India's central bank kept interest rates unchanged on Tuesday despite growing calls to ease monetary policy, saying a reduction would be "premature".
The Reserve Bank of India (RBI) said the benchmark repo rate -- the level at which it lends to commercial banks -- would remain at a steep 8.0 percent, in line with analysts' expectations.
But it indicated that it could cut rates early next year if inflation continued to slide.
The RBI has been under pressure from government and business leaders to reduce rates, particularly after figures released last month showed economic growth had slowed in the second quarter.
"A change in the monetary policy stance at the current juncture is premature," the bank said in a statement after its regular monetary policy review.
"However, if the current inflation momentum and changes in inflationary expectations continue, and fiscal developments are encouraging, a change in the monetary policy stance is likely early next year."
Finance Minister Arun Jaitley has indicated he would favour a cut in borrowing costs, held at 8.0 percent since last January, to boost investment and consumer spending.
But RBI governor Raghuram Rajan said he wanted first to be sure that "the process of disinflation is for real".
"We do not intend to flip flop on (our) interest rate stance," he said.
India's central bank has said it wants to "break the back of inflation", which the country has battled for many years, before it moves to lower steep interest rates seen as keeping economic growth in low gear.

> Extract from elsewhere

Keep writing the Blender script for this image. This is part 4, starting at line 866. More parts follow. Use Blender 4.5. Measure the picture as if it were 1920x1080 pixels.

Rises in prices of food especially have caused huge hardship for India's 1.2 billion population, of which nearly a quarter live in severe poverty, according to the World Bank.
Consumer inflation eased to 5.52 percent in October, while wholesale inflation hit a five-year low of 1.77 percent as fuel and food prices fell, firing hopes the bank could finally start cutting rates to spur stumbling economic growth.
India said Friday the economy grew 5.3 percent in July-September year-on-year, significantly slower than the previous three months, adding to the pressure on the RBI.
The central bank has forecast growth of 5.5 percent this year, slightly below the government's target of 5.8 percent.
Economists say India needs to grow by at least 8.0-9.0 percent to create jobs for a ballooning youth population.
The latest news pushed yields on the government's 10-year benchmark bonds down by nearly 8 basis points to below 8.00 percent on market expectations of a rate cut early next year.
India's rupee strengthened slightly against the US dollar to 61.92 from 61.97 before the announcement.
The failure to cut rates, however, pushed the stock market down 0.46 percent to 28,427.39.